Given problem -
Starting from the line that contains "rough=.22, bumpd=.00018, spec=.9)", reproduce each line exactly through the end of the material, and include no other lines.

Source excerpt -
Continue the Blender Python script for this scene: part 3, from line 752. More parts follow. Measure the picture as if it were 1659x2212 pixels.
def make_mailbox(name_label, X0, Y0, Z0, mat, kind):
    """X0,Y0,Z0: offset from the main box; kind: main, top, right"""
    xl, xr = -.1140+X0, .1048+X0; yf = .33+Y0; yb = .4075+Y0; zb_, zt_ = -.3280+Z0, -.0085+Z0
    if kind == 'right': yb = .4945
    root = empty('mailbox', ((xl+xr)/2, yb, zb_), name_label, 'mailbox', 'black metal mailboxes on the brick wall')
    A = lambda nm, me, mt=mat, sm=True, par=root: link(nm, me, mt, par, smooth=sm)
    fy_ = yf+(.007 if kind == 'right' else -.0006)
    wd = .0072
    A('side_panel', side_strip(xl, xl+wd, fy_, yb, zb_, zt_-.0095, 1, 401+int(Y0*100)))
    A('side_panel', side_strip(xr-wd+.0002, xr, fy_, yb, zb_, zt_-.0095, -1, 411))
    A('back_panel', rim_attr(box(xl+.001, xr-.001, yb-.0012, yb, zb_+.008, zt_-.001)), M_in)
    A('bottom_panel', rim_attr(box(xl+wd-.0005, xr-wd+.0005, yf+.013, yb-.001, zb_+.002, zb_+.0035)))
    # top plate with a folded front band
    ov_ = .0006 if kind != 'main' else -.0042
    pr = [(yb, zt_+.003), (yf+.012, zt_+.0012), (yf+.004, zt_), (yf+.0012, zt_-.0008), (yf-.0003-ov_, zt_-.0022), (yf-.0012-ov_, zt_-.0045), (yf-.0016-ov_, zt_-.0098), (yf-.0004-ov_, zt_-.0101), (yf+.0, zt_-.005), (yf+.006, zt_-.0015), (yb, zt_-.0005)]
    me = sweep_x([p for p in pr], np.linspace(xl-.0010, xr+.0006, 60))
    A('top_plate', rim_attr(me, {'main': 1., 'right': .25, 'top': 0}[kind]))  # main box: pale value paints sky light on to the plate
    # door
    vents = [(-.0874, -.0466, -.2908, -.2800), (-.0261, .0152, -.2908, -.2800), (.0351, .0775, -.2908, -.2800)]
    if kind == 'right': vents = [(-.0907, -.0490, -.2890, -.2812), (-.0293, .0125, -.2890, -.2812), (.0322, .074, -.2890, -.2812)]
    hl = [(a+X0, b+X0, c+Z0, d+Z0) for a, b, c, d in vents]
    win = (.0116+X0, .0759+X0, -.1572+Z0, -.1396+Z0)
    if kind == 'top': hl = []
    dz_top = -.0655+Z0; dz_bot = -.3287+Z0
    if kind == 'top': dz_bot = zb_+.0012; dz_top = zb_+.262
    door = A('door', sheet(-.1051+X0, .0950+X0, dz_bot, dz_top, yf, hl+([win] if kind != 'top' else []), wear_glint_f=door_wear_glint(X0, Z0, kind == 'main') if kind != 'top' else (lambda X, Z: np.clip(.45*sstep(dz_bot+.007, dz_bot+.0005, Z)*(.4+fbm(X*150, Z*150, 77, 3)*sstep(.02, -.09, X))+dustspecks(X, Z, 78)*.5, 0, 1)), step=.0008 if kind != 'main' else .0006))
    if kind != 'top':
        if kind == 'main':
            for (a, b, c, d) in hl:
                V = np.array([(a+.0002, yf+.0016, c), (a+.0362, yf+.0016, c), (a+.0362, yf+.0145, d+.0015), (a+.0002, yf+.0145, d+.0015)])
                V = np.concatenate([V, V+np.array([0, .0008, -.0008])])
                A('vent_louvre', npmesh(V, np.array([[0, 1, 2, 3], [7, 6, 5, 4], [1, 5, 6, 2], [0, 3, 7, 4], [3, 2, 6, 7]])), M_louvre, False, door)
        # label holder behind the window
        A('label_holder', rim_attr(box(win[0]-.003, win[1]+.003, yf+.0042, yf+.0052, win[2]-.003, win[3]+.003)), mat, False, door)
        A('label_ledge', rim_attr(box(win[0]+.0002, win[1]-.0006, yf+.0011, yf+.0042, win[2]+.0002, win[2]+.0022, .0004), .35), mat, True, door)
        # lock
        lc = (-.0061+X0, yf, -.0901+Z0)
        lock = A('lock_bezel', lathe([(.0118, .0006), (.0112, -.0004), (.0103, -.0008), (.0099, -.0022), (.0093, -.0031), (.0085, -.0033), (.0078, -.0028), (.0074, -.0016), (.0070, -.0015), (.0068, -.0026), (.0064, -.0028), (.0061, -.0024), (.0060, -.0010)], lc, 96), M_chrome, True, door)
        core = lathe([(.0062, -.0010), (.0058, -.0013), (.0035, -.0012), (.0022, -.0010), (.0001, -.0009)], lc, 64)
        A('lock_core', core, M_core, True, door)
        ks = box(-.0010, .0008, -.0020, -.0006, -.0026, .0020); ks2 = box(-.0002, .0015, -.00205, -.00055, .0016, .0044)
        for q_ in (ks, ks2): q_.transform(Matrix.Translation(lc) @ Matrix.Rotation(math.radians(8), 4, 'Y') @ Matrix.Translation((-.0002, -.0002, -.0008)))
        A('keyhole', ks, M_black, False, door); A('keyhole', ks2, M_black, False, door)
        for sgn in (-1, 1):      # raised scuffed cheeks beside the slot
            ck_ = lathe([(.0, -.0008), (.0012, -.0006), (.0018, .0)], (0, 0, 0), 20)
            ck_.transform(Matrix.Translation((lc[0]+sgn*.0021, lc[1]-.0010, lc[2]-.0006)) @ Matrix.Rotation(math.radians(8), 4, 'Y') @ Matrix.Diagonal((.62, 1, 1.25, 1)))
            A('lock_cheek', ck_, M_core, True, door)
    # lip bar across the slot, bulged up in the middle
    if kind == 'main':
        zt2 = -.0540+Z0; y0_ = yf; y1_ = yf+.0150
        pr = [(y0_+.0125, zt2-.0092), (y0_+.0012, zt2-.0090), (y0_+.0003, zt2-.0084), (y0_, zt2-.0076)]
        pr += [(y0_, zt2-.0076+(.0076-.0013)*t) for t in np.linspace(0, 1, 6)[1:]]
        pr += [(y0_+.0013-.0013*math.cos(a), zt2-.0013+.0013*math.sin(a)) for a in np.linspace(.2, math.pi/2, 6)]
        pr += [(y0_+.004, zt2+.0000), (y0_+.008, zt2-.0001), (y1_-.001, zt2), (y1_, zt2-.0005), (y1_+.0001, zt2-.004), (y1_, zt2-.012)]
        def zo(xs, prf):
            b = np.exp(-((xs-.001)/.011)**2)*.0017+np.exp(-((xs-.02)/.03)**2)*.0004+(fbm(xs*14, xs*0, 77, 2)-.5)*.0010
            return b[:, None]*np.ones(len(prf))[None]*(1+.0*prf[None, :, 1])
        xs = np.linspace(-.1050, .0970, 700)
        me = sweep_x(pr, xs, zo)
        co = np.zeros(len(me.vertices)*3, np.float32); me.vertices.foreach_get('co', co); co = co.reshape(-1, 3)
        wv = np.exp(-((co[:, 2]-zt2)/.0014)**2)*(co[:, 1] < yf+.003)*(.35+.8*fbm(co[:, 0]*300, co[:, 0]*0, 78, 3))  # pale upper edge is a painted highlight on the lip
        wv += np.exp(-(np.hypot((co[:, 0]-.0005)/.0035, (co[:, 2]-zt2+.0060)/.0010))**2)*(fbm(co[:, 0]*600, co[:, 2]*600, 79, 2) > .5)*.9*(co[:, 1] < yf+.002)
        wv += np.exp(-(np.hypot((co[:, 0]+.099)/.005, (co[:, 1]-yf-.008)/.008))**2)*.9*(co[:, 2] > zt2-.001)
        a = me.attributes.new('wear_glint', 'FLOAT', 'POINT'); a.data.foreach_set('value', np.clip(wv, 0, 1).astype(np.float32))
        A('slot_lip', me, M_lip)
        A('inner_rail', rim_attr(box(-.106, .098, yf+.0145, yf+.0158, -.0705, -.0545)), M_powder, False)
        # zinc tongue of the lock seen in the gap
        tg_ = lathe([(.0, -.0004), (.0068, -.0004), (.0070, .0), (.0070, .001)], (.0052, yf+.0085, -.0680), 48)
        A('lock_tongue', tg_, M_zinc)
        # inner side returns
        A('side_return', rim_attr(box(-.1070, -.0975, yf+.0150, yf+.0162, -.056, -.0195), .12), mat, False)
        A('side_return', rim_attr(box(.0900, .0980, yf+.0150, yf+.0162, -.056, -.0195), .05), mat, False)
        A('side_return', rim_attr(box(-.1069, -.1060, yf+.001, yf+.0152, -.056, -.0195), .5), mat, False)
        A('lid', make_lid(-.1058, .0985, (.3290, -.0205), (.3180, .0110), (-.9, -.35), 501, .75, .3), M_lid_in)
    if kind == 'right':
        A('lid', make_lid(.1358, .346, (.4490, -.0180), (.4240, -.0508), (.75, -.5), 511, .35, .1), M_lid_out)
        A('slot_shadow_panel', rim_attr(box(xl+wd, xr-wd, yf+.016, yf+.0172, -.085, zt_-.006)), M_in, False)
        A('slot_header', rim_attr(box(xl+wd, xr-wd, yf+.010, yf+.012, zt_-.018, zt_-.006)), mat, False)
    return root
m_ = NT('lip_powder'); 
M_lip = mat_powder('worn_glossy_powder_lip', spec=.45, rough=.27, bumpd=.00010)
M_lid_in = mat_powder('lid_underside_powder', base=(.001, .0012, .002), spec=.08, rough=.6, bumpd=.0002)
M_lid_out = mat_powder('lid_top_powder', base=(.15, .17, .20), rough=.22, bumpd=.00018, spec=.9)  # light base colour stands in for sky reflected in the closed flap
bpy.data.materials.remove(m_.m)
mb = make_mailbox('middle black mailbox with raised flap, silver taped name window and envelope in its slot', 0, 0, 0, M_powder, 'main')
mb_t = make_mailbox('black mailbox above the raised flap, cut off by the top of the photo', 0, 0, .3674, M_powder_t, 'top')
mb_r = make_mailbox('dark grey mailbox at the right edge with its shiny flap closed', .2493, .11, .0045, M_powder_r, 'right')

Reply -
M_lid_out = mat_powder('lid_top_powder', base=(.15, .17, .20), rough=.22, bumpd=.00018, spec=.9)  # light base colour stands in for sky reflected in the closed flap
bpy.data.materials.remove(m_.m)
mb = make_mailbox('middle black mailbox with raised flap, silver taped name window and envelope in its slot', 0, 0, 0, M_powder, 'main')
mb_t = make_mailbox('black mailbox above the raised flap, cut off by the top of the photo', 0, 0, .3674, M_powder_t, 'top')
mb_r = make_mailbox('dark grey mailbox at the right edge with its shiny flap closed', .2493, .11, .0045, M_powder_r, 'right')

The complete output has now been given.